Today Fule and I went to St. Ursula School in Brampton. It was our third visit to the school school in four years- a total of six presentations. This time we performed an abridged "The Griot's Journey", an interactive storytelling performance of history with song and dance. We presented in the morning and in the afternoon for the entire school from kindergarten to grade eight. Inspite of the wide age range for both performance, we were extremely well received. I told of Quobna Ottobah Cugoano from his biography, a slave narrative and also of Harriet Tubman, the most daring conductor of the underhground railroad. There is also the little known history of the 1793 bill passed by Lt Gov. Simcoe which enabled the underground railroad. We ended the performance with a folktale and a dance with a rousing school chant.

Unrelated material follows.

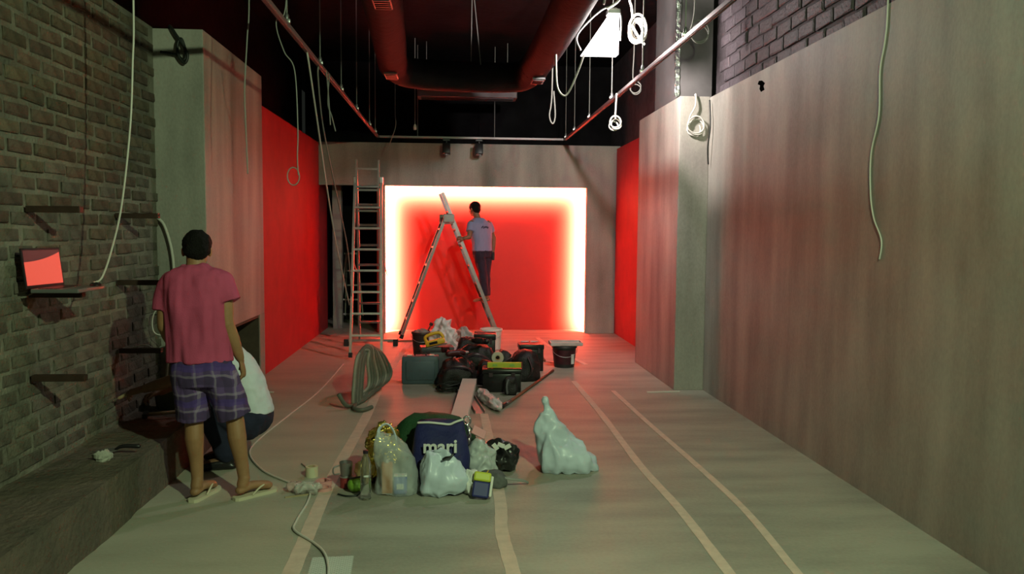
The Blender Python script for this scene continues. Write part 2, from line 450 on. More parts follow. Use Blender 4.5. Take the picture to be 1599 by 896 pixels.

Hey, St Ursula!

Thursday, February 04, 2010


Yesterday was the second annual Afroculture workshop for the students of Recreation and Leisure Services of Mohawk College at their winter camp. Fule and I gave evening workshops for African drumming and African dance for about 120 students and staff. We were accompanied and supported by Graham our associate from Shaw Percussion. The evening was a blast, starting from the interactive hand game, through the hand drumming experience on the Djembe: You've Got Rhythm, and the Dance workshop: You've got Motion! The challenge was the drive by GPS through every nook and cranny to Brant county, but we got there. On the way home we chose the route and bade the GPS to follow....LOL!!! Highway 24 was a breeze.

Tuesday, February 02, 2010

Djole, Kpanlogo and proto-Highlife

My dance class is learning the Djole...We are in the fourth week and the energy of the dance has powered our learning. Although the drum song from Guinea is diferent from the kpanlogo drum songs, these two dances are closely related. Djole is higher tempo rhythm, and like most of the Guinean dances more open with larger moves. Yet it carries within itself the more subtle language of Kpanlogo and the very beginnings of proto-highlife.
We begin the dance with the claiming of our turf.....and when in the end we retreat, we do so knowing the territory is marked for us.

Monday, February 01, 2010

Garthwood Park Public School

February 1st and Black History celebrations begin. We went to Garthwood Park P.S. in Mississauga and spent an hour of storytelling, song and dance in an interactive performance assembly. We have decided to incorporate my activities as a drummer this season. Fule says if it ain't broke don't fix it but the artist will keep retelling and creating. February is cold but African History warms it up considerably.